Exercise details
Nothing but the lines from the one containing "Build this scene" down to the one containing "wl.new(wb.outputs[0], wo.inputs[0])", both included, should be echoed, and each exactly as it stands.
[Input data start]
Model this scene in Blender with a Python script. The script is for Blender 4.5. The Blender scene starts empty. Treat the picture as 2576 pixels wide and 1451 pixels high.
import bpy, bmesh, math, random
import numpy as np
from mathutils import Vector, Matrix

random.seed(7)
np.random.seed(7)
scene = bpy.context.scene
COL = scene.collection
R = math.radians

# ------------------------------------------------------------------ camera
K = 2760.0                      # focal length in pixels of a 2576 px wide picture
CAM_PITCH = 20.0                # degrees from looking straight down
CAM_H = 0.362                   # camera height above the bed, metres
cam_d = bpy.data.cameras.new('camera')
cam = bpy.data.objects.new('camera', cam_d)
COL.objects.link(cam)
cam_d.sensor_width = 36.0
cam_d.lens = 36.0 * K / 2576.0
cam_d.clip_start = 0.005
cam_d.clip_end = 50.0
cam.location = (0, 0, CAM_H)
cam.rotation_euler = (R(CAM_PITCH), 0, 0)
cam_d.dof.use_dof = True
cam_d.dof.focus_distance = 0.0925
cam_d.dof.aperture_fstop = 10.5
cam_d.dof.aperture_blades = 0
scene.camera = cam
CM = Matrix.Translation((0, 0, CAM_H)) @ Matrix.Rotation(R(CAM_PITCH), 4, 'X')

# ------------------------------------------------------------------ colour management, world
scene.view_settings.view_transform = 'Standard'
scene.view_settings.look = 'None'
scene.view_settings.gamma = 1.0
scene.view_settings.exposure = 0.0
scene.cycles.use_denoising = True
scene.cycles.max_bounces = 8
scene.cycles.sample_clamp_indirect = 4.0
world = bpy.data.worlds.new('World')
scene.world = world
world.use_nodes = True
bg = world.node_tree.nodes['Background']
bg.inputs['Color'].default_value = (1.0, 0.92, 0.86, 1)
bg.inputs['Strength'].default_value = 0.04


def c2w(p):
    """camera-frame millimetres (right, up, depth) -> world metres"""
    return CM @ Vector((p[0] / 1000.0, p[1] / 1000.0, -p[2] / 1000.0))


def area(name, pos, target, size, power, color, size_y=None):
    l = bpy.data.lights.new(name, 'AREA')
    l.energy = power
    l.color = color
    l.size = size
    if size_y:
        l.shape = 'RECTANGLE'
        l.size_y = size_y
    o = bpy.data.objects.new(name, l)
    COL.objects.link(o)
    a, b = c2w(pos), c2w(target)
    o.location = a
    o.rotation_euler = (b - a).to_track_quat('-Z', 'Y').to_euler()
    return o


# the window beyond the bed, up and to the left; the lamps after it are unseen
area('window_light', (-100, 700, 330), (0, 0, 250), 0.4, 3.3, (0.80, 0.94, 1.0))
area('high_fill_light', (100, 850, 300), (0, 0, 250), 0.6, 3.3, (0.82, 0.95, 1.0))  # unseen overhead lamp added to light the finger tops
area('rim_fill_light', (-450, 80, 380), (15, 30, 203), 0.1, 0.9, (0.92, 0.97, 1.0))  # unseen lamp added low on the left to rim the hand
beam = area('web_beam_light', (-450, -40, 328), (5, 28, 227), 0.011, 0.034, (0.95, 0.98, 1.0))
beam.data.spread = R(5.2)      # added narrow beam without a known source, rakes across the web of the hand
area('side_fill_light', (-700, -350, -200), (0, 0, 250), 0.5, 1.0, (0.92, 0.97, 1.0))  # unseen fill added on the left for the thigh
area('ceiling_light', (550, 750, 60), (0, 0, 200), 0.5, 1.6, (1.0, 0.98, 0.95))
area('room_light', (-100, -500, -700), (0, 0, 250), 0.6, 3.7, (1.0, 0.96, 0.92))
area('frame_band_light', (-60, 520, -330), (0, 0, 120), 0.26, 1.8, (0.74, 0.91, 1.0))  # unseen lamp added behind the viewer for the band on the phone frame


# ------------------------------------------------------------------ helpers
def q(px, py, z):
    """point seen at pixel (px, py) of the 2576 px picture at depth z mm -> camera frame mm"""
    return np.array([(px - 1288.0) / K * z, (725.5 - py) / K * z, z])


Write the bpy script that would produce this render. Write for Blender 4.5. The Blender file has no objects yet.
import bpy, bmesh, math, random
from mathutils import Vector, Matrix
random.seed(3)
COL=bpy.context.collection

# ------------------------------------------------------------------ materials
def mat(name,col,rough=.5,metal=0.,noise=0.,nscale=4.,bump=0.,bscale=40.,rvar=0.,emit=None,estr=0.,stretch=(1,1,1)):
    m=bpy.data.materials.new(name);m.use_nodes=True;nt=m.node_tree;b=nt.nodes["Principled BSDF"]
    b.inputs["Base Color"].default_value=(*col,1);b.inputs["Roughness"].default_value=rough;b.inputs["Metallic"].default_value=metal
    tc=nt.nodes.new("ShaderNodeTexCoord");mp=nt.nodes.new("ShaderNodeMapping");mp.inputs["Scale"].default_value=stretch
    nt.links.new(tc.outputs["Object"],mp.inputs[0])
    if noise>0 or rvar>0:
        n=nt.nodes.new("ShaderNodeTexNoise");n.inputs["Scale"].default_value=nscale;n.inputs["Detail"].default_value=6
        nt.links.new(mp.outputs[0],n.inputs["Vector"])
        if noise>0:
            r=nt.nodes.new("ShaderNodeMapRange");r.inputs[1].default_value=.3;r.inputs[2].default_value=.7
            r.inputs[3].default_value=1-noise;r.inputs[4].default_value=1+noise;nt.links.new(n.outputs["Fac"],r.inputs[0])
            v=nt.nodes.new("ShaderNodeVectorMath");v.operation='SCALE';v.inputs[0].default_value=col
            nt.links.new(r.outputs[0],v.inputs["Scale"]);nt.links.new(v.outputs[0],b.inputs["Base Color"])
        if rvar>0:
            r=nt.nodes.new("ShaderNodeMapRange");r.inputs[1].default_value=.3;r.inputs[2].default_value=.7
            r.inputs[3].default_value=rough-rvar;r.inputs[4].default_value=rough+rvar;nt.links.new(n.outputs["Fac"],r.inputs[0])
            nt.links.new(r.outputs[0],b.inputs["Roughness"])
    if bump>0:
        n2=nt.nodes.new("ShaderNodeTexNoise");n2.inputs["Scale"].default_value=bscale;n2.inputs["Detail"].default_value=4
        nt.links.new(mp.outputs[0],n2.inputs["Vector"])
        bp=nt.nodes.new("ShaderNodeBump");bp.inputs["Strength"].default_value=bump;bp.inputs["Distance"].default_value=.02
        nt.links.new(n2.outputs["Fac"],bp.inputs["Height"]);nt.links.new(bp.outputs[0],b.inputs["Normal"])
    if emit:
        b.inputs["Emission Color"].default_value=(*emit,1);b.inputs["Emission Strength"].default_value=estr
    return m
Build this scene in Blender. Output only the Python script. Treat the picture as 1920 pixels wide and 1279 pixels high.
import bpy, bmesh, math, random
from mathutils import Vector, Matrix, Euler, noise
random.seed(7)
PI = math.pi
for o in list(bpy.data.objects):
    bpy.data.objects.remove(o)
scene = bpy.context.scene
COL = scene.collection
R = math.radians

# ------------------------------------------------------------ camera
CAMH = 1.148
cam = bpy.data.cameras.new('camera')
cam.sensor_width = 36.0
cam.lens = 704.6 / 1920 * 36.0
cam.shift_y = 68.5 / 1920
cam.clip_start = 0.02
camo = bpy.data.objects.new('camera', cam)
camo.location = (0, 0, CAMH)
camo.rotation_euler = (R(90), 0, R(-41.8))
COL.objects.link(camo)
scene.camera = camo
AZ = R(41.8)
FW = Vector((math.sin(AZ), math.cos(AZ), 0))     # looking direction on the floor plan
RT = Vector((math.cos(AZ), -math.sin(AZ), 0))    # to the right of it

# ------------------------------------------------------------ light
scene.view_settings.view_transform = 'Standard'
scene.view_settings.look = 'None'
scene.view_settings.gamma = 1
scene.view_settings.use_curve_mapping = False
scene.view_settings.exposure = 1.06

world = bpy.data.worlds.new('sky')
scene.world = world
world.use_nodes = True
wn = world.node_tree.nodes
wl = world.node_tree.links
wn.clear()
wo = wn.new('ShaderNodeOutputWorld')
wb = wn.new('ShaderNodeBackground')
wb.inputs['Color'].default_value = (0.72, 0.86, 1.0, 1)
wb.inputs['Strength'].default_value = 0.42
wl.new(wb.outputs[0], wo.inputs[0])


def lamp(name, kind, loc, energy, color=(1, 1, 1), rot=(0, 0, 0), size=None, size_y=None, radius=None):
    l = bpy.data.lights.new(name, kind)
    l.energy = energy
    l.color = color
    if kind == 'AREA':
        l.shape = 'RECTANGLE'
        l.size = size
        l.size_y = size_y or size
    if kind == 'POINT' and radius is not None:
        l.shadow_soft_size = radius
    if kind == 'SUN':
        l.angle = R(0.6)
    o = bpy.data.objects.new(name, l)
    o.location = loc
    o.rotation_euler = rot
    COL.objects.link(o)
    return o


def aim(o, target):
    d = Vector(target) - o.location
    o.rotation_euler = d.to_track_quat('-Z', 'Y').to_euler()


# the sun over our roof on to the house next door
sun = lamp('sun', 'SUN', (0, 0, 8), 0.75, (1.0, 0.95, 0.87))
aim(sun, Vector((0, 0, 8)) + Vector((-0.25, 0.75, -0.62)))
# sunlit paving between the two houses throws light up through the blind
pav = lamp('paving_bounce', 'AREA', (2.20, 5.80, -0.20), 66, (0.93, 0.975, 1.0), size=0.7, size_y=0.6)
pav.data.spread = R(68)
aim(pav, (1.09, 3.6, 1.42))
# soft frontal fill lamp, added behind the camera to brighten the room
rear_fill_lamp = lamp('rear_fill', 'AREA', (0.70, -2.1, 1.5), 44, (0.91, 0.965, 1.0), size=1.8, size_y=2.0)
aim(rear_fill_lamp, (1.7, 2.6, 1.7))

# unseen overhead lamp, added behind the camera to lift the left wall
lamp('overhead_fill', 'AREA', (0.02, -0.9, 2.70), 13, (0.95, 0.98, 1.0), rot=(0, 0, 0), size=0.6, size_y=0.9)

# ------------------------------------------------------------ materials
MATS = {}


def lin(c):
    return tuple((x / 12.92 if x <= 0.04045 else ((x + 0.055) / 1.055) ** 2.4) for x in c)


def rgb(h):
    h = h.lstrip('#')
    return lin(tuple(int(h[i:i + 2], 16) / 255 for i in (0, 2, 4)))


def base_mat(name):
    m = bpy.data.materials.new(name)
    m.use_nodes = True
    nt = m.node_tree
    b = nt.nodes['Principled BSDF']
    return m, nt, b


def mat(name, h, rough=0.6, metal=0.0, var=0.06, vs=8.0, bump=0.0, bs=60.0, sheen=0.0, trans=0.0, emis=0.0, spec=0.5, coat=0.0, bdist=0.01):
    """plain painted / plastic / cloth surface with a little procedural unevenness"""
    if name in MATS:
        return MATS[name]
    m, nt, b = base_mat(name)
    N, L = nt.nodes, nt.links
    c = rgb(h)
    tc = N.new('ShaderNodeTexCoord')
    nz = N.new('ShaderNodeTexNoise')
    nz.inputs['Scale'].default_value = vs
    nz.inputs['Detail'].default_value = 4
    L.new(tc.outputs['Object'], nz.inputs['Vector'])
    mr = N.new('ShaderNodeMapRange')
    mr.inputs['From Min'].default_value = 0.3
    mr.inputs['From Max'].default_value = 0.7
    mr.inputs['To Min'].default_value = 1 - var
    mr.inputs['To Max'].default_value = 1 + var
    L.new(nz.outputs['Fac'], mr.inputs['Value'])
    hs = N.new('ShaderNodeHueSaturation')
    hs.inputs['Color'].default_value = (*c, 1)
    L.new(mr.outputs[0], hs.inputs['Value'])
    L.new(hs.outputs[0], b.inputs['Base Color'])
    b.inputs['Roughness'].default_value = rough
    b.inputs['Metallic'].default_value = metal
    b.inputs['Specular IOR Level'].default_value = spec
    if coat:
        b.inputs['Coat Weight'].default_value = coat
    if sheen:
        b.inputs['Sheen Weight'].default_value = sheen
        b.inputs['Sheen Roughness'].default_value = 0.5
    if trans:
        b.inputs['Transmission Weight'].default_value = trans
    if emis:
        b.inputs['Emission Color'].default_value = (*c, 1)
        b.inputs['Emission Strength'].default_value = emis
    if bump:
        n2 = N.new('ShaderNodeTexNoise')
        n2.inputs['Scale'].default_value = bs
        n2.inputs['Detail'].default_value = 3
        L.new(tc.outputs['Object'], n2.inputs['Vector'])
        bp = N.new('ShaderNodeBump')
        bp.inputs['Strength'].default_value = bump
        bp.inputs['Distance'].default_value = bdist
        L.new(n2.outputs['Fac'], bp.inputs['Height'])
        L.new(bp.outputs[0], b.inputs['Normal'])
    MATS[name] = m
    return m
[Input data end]
Solution to the problem
Build this scene in Blender. Output only the Python script. Treat the picture as 1920 pixels wide and 1279 pixels high.
import bpy, bmesh, math, random
from mathutils import Vector, Matrix, Euler, noise
random.seed(7)
PI = math.pi
for o in list(bpy.data.objects):
    bpy.data.objects.remove(o)
scene = bpy.context.scene
COL = scene.collection
R = math.radians

# ------------------------------------------------------------ camera
CAMH = 1.148
cam = bpy.data.cameras.new('camera')
cam.sensor_width = 36.0
cam.lens = 704.6 / 1920 * 36.0
cam.shift_y = 68.5 / 1920
cam.clip_start = 0.02
camo = bpy.data.objects.new('camera', cam)
camo.location = (0, 0, CAMH)
camo.rotation_euler = (R(90), 0, R(-41.8))
COL.objects.link(camo)
scene.camera = camo
AZ = R(41.8)
FW = Vector((math.sin(AZ), math.cos(AZ), 0))     # looking direction on the floor plan
RT = Vector((math.cos(AZ), -math.sin(AZ), 0))    # to the right of it

# ------------------------------------------------------------ light
scene.view_settings.view_transform = 'Standard'
scene.view_settings.look = 'None'
scene.view_settings.gamma = 1
scene.view_settings.use_curve_mapping = False
scene.view_settings.exposure = 1.06

world = bpy.data.worlds.new('sky')
scene.world = world
world.use_nodes = True
wn = world.node_tree.nodes
wl = world.node_tree.links
wn.clear()
wo = wn.new('ShaderNodeOutputWorld')
wb = wn.new('ShaderNodeBackground')
wb.inputs['Color'].default_value = (0.72, 0.86, 1.0, 1)
wb.inputs['Strength'].default_value = 0.42
wl.new(wb.outputs[0], wo.inputs[0])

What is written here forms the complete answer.